The growth of commercial air transportation has ushered in new trends in how people travel, and with it, new sub-industries have emerged. The airline transportation market is growing at an unprecedented rat. In 2016, for instance, airlines carried a 7% increase in passengers over 2015. With new passengers comes new demands. Because of this growth, new routes are rapidly opening and airports that were once considered only a secondary city are now becoming major hubs. And what seems to be emerging at the forefront of the new era in passenger growth is the introduction of narrow body aircraft on long haul routes.

How can Narrow Bodies fulfill this long-range requirement?

The two big players in the new era of narrow bodies for long-haul flights are the Airbus 321neoLR and the Boeing 737 MAX. “Their increased range and efficiency allows them to not only compete in a market once solely dominated by wide bodies but to also fulfill a niche that has clear demand,” says Gediminas Ziemelis, Chairman of the Board at Avia Solutions Group.

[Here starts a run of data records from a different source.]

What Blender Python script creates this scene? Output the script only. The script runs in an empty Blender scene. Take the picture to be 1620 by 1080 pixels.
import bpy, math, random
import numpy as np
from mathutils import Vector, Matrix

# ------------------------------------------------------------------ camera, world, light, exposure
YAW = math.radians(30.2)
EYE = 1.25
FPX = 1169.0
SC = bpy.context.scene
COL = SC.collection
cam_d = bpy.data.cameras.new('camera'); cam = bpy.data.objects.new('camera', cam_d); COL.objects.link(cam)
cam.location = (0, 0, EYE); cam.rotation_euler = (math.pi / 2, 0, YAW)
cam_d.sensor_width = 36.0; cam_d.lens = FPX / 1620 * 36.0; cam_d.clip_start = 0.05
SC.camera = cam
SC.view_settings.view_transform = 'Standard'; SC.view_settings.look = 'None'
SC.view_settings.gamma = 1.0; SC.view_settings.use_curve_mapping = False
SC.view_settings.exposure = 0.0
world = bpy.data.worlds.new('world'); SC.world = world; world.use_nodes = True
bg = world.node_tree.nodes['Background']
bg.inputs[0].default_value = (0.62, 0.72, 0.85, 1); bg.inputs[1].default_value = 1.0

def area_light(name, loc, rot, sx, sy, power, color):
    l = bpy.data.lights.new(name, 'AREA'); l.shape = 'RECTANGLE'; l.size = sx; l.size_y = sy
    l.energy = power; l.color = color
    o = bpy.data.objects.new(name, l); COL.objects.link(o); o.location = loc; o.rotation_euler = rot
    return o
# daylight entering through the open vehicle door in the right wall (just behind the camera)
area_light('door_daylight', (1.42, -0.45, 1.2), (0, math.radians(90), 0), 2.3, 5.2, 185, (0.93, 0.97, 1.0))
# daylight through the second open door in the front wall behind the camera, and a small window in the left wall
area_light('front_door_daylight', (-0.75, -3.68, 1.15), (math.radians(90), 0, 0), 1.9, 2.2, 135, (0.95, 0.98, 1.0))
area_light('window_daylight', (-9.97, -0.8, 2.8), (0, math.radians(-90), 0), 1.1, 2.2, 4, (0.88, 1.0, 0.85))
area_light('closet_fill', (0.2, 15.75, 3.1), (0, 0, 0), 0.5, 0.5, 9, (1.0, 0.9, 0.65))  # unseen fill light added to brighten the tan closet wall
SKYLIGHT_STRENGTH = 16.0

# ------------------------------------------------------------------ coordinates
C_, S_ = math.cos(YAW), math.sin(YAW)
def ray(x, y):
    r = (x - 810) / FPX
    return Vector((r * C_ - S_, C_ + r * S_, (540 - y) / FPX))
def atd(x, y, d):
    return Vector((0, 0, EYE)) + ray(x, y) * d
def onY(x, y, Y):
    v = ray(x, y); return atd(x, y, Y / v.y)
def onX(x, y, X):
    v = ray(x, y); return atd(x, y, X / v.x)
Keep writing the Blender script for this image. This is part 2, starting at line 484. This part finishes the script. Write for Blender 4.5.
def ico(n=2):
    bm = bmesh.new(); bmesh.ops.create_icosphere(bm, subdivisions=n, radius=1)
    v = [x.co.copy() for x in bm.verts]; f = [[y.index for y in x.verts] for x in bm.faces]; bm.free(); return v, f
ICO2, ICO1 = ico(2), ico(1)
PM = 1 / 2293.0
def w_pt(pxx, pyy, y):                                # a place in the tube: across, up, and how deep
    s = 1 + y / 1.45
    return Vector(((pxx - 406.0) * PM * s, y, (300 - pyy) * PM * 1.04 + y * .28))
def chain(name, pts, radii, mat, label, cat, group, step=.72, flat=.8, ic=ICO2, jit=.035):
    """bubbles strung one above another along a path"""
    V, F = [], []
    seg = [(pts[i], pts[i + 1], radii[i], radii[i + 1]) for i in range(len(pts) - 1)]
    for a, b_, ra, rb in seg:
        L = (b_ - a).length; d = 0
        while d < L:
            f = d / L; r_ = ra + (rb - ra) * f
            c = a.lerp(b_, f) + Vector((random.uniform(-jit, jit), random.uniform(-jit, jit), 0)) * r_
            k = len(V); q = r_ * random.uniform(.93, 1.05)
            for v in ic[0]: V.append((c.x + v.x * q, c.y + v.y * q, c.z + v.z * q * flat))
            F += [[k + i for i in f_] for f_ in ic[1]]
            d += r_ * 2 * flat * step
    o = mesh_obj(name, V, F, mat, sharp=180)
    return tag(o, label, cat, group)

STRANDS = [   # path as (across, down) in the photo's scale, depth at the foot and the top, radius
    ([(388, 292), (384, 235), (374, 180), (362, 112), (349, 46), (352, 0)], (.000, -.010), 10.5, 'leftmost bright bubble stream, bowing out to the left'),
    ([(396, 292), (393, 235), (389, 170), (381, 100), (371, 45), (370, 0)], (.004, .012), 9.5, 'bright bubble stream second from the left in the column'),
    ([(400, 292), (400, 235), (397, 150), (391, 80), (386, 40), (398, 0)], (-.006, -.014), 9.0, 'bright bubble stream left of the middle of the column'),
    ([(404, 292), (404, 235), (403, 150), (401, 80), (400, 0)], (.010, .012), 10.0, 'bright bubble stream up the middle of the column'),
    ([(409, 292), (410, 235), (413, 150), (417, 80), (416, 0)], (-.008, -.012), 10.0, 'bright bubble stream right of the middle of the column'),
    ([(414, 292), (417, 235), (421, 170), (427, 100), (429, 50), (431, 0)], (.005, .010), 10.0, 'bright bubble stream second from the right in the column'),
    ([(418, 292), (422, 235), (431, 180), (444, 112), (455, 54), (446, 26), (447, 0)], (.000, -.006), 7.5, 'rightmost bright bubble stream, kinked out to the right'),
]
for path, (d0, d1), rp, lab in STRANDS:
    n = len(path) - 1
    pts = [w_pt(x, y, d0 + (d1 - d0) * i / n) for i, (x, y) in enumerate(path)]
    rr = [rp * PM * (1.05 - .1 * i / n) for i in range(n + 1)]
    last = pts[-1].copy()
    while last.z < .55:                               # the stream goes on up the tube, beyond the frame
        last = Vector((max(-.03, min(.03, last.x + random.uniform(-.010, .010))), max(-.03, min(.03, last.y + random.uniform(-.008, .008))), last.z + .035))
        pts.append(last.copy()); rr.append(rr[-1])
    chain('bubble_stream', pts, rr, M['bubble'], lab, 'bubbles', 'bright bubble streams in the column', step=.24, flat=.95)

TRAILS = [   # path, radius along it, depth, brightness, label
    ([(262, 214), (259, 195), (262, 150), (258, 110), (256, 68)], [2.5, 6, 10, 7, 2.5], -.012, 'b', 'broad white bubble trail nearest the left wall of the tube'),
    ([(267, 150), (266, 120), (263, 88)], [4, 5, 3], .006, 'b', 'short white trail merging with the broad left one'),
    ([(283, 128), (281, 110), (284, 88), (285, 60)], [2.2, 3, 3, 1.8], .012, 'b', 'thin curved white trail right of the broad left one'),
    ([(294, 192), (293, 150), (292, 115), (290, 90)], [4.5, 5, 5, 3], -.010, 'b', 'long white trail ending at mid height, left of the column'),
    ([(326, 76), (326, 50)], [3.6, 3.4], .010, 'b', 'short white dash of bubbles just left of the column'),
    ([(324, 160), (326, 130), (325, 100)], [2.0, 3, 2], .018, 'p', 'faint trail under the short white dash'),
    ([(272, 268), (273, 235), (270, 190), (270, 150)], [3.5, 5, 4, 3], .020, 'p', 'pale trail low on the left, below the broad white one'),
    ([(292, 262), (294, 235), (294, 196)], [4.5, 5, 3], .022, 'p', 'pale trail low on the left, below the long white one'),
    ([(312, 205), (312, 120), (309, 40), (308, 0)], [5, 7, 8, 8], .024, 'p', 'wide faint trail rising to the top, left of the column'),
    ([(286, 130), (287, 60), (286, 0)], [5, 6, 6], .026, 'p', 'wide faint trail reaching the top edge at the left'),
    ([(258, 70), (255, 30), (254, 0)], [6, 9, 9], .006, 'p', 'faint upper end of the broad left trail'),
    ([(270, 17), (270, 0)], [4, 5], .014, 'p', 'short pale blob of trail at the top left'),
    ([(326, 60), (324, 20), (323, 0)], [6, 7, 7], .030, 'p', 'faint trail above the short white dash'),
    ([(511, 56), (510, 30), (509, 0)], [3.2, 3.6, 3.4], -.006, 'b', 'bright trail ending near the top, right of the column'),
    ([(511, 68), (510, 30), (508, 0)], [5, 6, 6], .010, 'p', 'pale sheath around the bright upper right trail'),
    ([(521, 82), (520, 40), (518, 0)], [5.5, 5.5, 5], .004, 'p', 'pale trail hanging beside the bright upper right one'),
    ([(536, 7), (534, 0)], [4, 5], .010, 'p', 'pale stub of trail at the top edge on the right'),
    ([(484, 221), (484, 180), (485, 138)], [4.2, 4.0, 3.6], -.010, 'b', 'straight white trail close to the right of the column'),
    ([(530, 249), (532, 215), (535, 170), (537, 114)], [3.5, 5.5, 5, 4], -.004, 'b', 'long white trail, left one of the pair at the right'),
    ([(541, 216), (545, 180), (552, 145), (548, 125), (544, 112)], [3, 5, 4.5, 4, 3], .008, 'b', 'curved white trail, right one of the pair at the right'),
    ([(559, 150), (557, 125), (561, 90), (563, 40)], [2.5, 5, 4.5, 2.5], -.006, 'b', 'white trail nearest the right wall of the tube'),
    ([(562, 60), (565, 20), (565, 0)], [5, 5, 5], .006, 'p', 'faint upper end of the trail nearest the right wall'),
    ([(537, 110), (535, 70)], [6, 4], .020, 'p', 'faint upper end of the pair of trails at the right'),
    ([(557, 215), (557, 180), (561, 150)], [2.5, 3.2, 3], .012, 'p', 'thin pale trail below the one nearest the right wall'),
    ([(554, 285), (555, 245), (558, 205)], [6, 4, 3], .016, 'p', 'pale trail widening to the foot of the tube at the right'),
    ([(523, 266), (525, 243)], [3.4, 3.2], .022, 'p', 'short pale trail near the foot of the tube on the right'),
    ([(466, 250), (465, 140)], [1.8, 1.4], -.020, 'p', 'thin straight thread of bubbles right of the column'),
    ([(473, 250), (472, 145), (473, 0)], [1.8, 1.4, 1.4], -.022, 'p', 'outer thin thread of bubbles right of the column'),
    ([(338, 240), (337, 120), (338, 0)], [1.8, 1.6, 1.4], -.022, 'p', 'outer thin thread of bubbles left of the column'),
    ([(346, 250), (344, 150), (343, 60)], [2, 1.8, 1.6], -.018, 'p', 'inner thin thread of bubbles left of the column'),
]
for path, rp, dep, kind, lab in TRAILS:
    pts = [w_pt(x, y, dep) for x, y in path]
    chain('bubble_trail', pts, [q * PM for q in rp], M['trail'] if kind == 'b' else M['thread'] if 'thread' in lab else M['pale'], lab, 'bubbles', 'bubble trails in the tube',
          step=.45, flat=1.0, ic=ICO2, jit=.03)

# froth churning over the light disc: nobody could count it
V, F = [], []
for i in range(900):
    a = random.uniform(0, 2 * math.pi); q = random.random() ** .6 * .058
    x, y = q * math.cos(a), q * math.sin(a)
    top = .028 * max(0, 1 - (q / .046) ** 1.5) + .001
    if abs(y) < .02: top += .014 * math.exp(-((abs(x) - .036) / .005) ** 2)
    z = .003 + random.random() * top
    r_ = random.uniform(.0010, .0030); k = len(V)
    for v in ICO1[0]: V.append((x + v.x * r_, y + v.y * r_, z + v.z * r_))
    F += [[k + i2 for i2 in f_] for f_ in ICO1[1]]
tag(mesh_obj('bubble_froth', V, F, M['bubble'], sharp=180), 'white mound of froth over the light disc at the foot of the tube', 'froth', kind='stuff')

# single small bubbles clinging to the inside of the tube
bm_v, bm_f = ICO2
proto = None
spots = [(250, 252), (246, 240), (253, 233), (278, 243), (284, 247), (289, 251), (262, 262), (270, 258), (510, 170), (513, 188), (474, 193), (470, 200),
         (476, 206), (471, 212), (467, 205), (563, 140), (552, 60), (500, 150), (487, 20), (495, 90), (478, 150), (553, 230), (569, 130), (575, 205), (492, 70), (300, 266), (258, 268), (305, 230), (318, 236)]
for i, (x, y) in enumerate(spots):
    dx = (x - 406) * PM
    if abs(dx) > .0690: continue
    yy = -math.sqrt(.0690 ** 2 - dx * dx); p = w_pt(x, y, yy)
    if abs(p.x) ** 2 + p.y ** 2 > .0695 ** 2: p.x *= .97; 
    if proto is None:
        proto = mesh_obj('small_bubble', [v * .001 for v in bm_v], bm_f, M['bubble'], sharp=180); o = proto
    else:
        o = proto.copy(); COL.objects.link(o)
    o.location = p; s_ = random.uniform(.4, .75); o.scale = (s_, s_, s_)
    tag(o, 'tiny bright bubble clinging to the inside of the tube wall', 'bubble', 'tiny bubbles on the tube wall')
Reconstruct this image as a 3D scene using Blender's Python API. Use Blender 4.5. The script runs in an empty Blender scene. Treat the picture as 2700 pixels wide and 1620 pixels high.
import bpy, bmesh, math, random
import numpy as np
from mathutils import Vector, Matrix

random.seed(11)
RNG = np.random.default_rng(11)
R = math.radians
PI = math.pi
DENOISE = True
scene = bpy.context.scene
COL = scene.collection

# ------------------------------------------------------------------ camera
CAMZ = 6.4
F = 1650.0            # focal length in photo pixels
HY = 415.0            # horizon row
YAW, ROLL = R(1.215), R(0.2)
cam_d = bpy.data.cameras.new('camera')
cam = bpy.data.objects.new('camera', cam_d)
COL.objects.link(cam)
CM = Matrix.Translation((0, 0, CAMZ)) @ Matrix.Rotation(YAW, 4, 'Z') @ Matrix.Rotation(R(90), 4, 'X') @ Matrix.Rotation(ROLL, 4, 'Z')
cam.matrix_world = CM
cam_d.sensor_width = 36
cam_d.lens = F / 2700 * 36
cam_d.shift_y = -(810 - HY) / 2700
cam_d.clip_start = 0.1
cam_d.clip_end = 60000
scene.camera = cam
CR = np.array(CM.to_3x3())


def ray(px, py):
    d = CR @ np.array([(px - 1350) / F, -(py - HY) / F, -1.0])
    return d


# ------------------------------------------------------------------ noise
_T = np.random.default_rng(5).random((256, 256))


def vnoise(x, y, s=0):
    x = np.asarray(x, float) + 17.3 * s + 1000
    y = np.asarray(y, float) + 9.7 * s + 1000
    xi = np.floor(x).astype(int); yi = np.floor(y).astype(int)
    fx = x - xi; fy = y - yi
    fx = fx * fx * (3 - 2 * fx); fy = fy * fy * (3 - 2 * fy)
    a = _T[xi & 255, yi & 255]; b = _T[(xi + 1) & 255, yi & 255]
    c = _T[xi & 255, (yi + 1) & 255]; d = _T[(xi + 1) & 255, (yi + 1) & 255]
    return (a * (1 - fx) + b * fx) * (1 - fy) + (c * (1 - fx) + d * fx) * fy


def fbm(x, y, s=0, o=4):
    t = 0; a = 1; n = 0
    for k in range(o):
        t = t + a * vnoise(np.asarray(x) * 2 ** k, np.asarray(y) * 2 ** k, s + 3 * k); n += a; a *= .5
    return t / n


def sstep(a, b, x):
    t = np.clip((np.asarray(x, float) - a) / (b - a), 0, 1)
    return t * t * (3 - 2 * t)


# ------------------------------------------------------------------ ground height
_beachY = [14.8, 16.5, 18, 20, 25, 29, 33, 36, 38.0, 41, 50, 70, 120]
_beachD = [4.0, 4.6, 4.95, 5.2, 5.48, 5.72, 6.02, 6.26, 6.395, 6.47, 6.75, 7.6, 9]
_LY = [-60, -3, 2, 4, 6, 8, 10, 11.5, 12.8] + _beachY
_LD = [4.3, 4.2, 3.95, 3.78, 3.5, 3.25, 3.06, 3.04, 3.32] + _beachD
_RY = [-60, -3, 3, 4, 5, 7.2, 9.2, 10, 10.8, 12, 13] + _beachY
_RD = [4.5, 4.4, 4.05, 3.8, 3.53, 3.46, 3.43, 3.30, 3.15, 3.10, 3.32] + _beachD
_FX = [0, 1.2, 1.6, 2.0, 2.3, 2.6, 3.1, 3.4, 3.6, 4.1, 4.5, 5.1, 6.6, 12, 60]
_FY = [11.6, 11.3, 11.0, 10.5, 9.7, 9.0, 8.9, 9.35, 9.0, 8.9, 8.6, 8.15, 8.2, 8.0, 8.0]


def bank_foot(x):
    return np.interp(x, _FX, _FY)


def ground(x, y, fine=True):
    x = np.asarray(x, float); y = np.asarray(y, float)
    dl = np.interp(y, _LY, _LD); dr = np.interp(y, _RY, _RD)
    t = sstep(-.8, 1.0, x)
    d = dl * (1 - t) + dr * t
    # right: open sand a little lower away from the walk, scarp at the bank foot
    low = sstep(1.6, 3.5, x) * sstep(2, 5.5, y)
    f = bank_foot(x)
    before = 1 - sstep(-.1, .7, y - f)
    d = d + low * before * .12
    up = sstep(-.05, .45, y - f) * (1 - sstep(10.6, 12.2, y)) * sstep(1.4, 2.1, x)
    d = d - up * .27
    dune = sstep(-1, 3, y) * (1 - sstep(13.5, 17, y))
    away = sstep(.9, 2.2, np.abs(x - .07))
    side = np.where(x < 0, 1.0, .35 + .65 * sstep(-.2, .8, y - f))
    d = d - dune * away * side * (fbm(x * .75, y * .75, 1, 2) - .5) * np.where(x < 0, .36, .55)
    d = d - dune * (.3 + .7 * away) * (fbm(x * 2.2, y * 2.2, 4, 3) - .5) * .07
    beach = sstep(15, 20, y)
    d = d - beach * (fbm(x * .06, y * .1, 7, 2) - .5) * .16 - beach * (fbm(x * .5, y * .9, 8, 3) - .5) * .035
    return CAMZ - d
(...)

The A321LR is the newest entry into the Airbus 320 family and set to have the longest range on the A320 platform. This new generation in the A321 lineup benefits from a new engine option and utilizes the CFM International Leap-1A engines and three auxiliary fuel tanks. Additionally the A321LR has structural improvements in the wing to accommodate higher wing loading and in the landing gear for added support. This aircraft has a two-class 206 seat configuration and boasts a range of 7400 Km. Airbus is also looking into a lower density cabin to extend the range even further to 9300 Km.

The Boeing 737 MAX is the new, fourth generation 737 and offers the greatest range in its family thanks to innovative airframe modifications and the new CFM International LEAP-1B engines. The long range version of the 737 MAX will be able to travel 7400km with a passenger capacity of 150. Like its rival, the A321LR, it will primarily be designed for long haul routes.

Niche destinations – less risk

“Previously only wide body aircraft could reach such long distances over 7200km but now narrow body aircraft can be competitive on these routes and the A321 and 737 MAX are the starters of this new era,” says Gediminas Ziemelis. But competition on existing routes is not the only purpose of these aircraft. Long distance travel today at its best is bearable but at its worst means long layovers and navigating through busy and unfamiliar airports. This is because hub to hub travel is necessary when transporting large amounts of passengers, as traditional long range wide body aircraft do. From the destination hub the passengers will then usually catch another flight if their final destination is to a secondary city. This new era of long range narrow body aircraft means that long haul flights can not only fly directly from a hub to a secondary city but also from secondary cities to other secondary cities. Because of the smaller seating capacity of these aircraft, they can also maintain profitability flying on niche routes and operating flights off peak hours.

Are Narrow Bodies the perfect solution?

Despite the clear advantages, narrow body aircraft have on some routes and the expected large-scale adoption of them there are still some potential challenges they face. Primarily the economy of scale is stacked against them. With only a small percentage increase in operating costs wide body aircraft can have a lower cost-per-seat while maintaining the payload ability for cargo revenue. But with larger capacity comes the increased risk of flying with a half empty aircraft. Narrow body aircraft however, have much less economical risk so they are in the unique position to open up new long-range routes.